■ **Goal**: Return the data exactly, with all pictures removed.

■ **Data provided**:
╭──

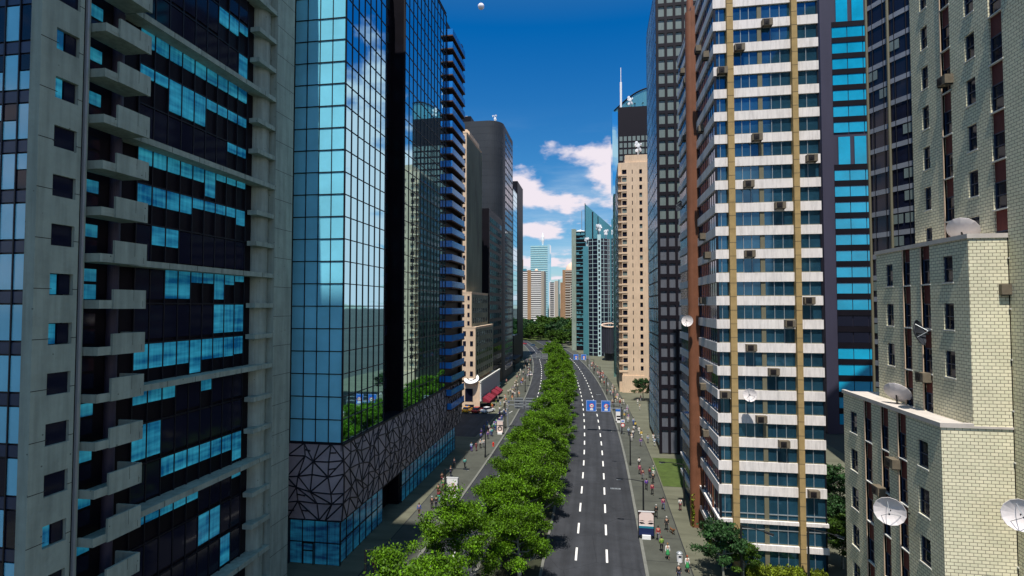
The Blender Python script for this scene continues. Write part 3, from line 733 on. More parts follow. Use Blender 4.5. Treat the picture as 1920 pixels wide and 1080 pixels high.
# ------------------------------------------------------------------ tan tower
def tan_tower():
    t = thing('tan_tower', 'tan stone residential tower with rows of dark windows beyond the black grid tower', 'building', (14, 190, 0))
    Y = 177; P = 2.56; wl = MB(); holes = []; it = []
    for k in range(26):
        z = 7.2+k*P; holes += [(8.2, 9.65, z, z+1.5), (13.7, 14.6, z, z+1.45)]
        q = (k*5) % 4; it += [(8.2, 9.65, Y+.3, Y+.36, z, z+1.5, 1 if q == 0 else 0), (13.7, 14.6, Y+.3, Y+.36, z, z+1.45, 1 if q == 2 and k > 6 else 0)]
        it += [(11.35, 11.6, Y-.03, Y+.02, z+.1, z+1.4, 0)]
    wall_holes(wl, 'y', Y, Y+.4, 8.0, 17.4, 0, 75, holes)
    wl.box(8.0, 17.4, Y+.4, 203.8, 0, 75).box(9.2, 17, Y+.5, 200, 75, 77.6)
    wl.box(7.0, 8.0, Y+1.2, 203.8, 0, 75.3); wl.box(7.8, 15, Y-.25, Y, 0, 5.6)
    wl.build('wall', 'beige', t)
    parts('window', it, ['dkglass', 'jpanel'], t)
    for k in range(26): MB().box(6.9, 9.75, Y-.12, Y+1.2, 7.2+k*P-.62, 7.2+k*P-.1).build('balcony_slab', 'beige', t)
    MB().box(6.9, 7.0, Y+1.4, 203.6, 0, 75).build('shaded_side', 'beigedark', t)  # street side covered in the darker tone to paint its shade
    parts('side_window', grid_windows('W', 6.9, Y+2, 203, 6, 74, 7, 26, .5, .55), ['dkglass'], t)
tan_tower()

# tower with curved glass crown behind it
def crown_tower():
    t = thing('crown_tower', 'dark gridded tower with a curved teal glass crown behind the tan tower', 'building', (20, 225, 0))
    Y = 215; fr = MB().box(8.6, 22.5, Y, 240, 0, 107.5)
    fr.build('wall', 'jframe', t)
    parts('window', grid_windows('S', Y, 8.8, 22.4, 4, 96, 8, 35, .68, .7, .08), ['jpanel'], t)
    # crown: curved blade rising to the right
    c = MB(); n = 14
    for i in range(n):
        a0, a1 = i/n, (i+1)/n
        x0, x1 = 7.2+a0*18, 7.2+a1*18; z0_, z1_ = 108.5+8.5*math.sin(a0*math.pi/2), 108.5+8.5*math.sin(a1*math.pi/2)
        y0_, y1_ = Y+3-3*math.sin(a0*math.pi), Y+3-3*math.sin(a1*math.pi)
        c.poly([(x0, y0_+4, 96), (x1, y1_+4, 96), (x1, y1_+4, z1_), (x0, y0_+4, z0_)]); c.poly([(x0, y0_+5, 96), (x1, y1_+5, 96), (x1, y1_+5, z1_), (x0, y0_+5, z0_)])
        c.poly([(x0, y0_+4, z0_), (x1, y1_+4, z1_), (x1, y1_+5, z1_), (x0, y0_+5, z0_)])
    c.build('crown', 'far_teal', t)
    r = MB()
    for i in range(n):
        a0, a1 = i/n, (i+1)/n
        r.tube((7.2+a0*18, Y+6.8-3*math.sin(a0*math.pi), 108.7+8.5*math.sin(a0*math.pi/2)), (7.2+a1*18, Y+6.8-3*math.sin(a1*math.pi), 108.7+8.5*math.sin(a1*math.pi/2)), .25, n=6)
    for i in range(4): r.box(12+i*3.2, 12.5+i*3.2, Y+3.5, Y+4, 105, 105.3); r.box(12+i*3.2, 12.5+i*3.2, Y+3.5, Y+4, 110, 110.3)
    r.build('crown_rim', 'frame', t)
    MB().box(6.3, 8.5, Y+.5, 240, 0, 106).build('side_glass', 'mirg', t)
    MB().lathe([(3.4, 0), (3.2, 1.2), (2.2, 2.6), (0, 3.3)], (20.5, 228, 115), (0, 0, 1), 18).build('roof_dome', 'antenna', t, smooth=True)
    MB().tube((9.8, Y+1, 107), (9.8, Y+1, 118), .42, n=8).tube((9.8, Y+1, 118), (9.8, Y+1, 124), .14, n=6).build('antenna', 'antenna', t)
crown_tower()

# dark round building
def round_block():
    t = thing('round_block', 'small dark ribbed round building with a pink spiral roof edge', 'building', (9, 279, 0))
    c = (8.6, 281.0); r = 6.5
    MB().tube((*c, 4), (*c, 17.6), r, n=40).tube((*c, 0), (*c, 4), r*.8, n=30).build('wall', 'charcoal', t)
    f = MB()
    for i in range(36):
        a = 2*math.pi*i/36; f.tube((c[0]+r*math.cos(a), c[1]+r*math.sin(a), 4), (c[0]+r*math.cos(a), c[1]+r*math.sin(a), 17.6), .16, n=5)
    f.build('ribs', 'violet', t)
    rim = MB(); 
    for i in range(30):
        a0, a1 = 2*math.pi*i/30, 2*math.pi*(i+1)/30; z = 18.1+.8*math.sin(a0); z2 = 18.1+.8*math.sin(a1)
        rim.tube((c[0]+r*math.cos(a0), c[1]+r*math.sin(a0), z), (c[0]+r*math.cos(a1), c[1]+r*math.sin(a1), z2), .4, n=6)
    rim.build('roof_edge', 'dome', t)
round_block()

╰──

■ **The response**:
The Blender Python script for this scene continues. Write part 3, from line 733 on. More parts follow. Use Blender 4.5. Treat the picture as 1920 pixels wide and 1080 pixels high.
# ------------------------------------------------------------------ tan tower
def tan_tower():
    t = thing('tan_tower', 'tan stone residential tower with rows of dark windows beyond the black grid tower', 'building', (14, 190, 0))
    Y = 177; P = 2.56; wl = MB(); holes = []; it = []
    for k in range(26):
        z = 7.2+k*P; holes += [(8.2, 9.65, z, z+1.5), (13.7, 14.6, z, z+1.45)]
        q = (k*5) % 4; it += [(8.2, 9.65, Y+.3, Y+.36, z, z+1.5, 1 if q == 0 else 0), (13.7, 14.6, Y+.3, Y+.36, z, z+1.45, 1 if q == 2 and k > 6 else 0)]
        it += [(11.35, 11.6, Y-.03, Y+.02, z+.1, z+1.4, 0)]
    wall_holes(wl, 'y', Y, Y+.4, 8.0, 17.4, 0, 75, holes)
    wl.box(8.0, 17.4, Y+.4, 203.8, 0, 75).box(9.2, 17, Y+.5, 200, 75, 77.6)
    wl.box(7.0, 8.0, Y+1.2, 203.8, 0, 75.3); wl.box(7.8, 15, Y-.25, Y, 0, 5.6)
    wl.build('wall', 'beige', t)
    parts('window', it, ['dkglass', 'jpanel'], t)
    for k in range(26): MB().box(6.9, 9.75, Y-.12, Y+1.2, 7.2+k*P-.62, 7.2+k*P-.1).build('balcony_slab', 'beige', t)
    MB().box(6.9, 7.0, Y+1.4, 203.6, 0, 75).build('shaded_side', 'beigedark', t)  # street side covered in the darker tone to paint its shade
    parts('side_window', grid_windows('W', 6.9, Y+2, 203, 6, 74, 7, 26, .5, .55), ['dkglass'], t)
tan_tower()

# tower with curved glass crown behind it
def crown_tower():
    t = thing('crown_tower', 'dark gridded tower with a curved teal glass crown behind the tan tower', 'building', (20, 225, 0))
    Y = 215; fr = MB().box(8.6, 22.5, Y, 240, 0, 107.5)
    fr.build('wall', 'jframe', t)
    parts('window', grid_windows('S', Y, 8.8, 22.4, 4, 96, 8, 35, .68, .7, .08), ['jpanel'], t)
    # crown: curved blade rising to the right
    c = MB(); n = 14
    for i in range(n):
        a0, a1 = i/n, (i+1)/n
        x0, x1 = 7.2+a0*18, 7.2+a1*18; z0_, z1_ = 108.5+8.5*math.sin(a0*math.pi/2), 108.5+8.5*math.sin(a1*math.pi/2)
        y0_, y1_ = Y+3-3*math.sin(a0*math.pi), Y+3-3*math.sin(a1*math.pi)
        c.poly([(x0, y0_+4, 96), (x1, y1_+4, 96), (x1, y1_+4, z1_), (x0, y0_+4, z0_)]); c.poly([(x0, y0_+5, 96), (x1, y1_+5, 96), (x1, y1_+5, z1_), (x0, y0_+5, z0_)])
        c.poly([(x0, y0_+4, z0_), (x1, y1_+4, z1_), (x1, y1_+5, z1_), (x0, y0_+5, z0_)])
    c.build('crown', 'far_teal', t)
    r = MB()
    for i in range(n):
        a0, a1 = i/n, (i+1)/n
        r.tube((7.2+a0*18, Y+6.8-3*math.sin(a0*math.pi), 108.7+8.5*math.sin(a0*math.pi/2)), (7.2+a1*18, Y+6.8-3*math.sin(a1*math.pi), 108.7+8.5*math.sin(a1*math.pi/2)), .25, n=6)
    for i in range(4): r.box(12+i*3.2, 12.5+i*3.2, Y+3.5, Y+4, 105, 105.3); r.box(12+i*3.2, 12.5+i*3.2, Y+3.5, Y+4, 110, 110.3)
    r.build('crown_rim', 'frame', t)
    MB().box(6.3, 8.5, Y+.5, 240, 0, 106).build('side_glass', 'mirg', t)
    MB().lathe([(3.4, 0), (3.2, 1.2), (2.2, 2.6), (0, 3.3)], (20.5, 228, 115), (0, 0, 1), 18).build('roof_dome', 'antenna', t, smooth=True)
    MB().tube((9.8, Y+1, 107), (9.8, Y+1, 118), .42, n=8).tube((9.8, Y+1, 118), (9.8, Y+1, 124), .14, n=6).build('antenna', 'antenna', t)
crown_tower()

# dark round building
def round_block():
    t = thing('round_block', 'small dark ribbed round building with a pink spiral roof edge', 'building', (9, 279, 0))
    c = (8.6, 281.0); r = 6.5
    MB().tube((*c, 4), (*c, 17.6), r, n=40).tube((*c, 0), (*c, 4), r*.8, n=30).build('wall', 'charcoal', t)
    f = MB()
    for i in range(36):
        a = 2*math.pi*i/36; f.tube((c[0]+r*math.cos(a), c[1]+r*math.sin(a), 4), (c[0]+r*math.cos(a), c[1]+r*math.sin(a), 17.6), .16, n=5)
    f.build('ribs', 'violet', t)
    rim = MB(); 
    for i in range(30):
        a0, a1 = 2*math.pi*i/30, 2*math.pi*(i+1)/30; z = 18.1+.8*math.sin(a0); z2 = 18.1+.8*math.sin(a1)
        rim.tube((c[0]+r*math.cos(a0), c[1]+r*math.sin(a0), z), (c[0]+r*math.cos(a1), c[1]+r*math.sin(a1), z2), .4, n=6)
    rim.build('roof_edge', 'dome', t)
round_block()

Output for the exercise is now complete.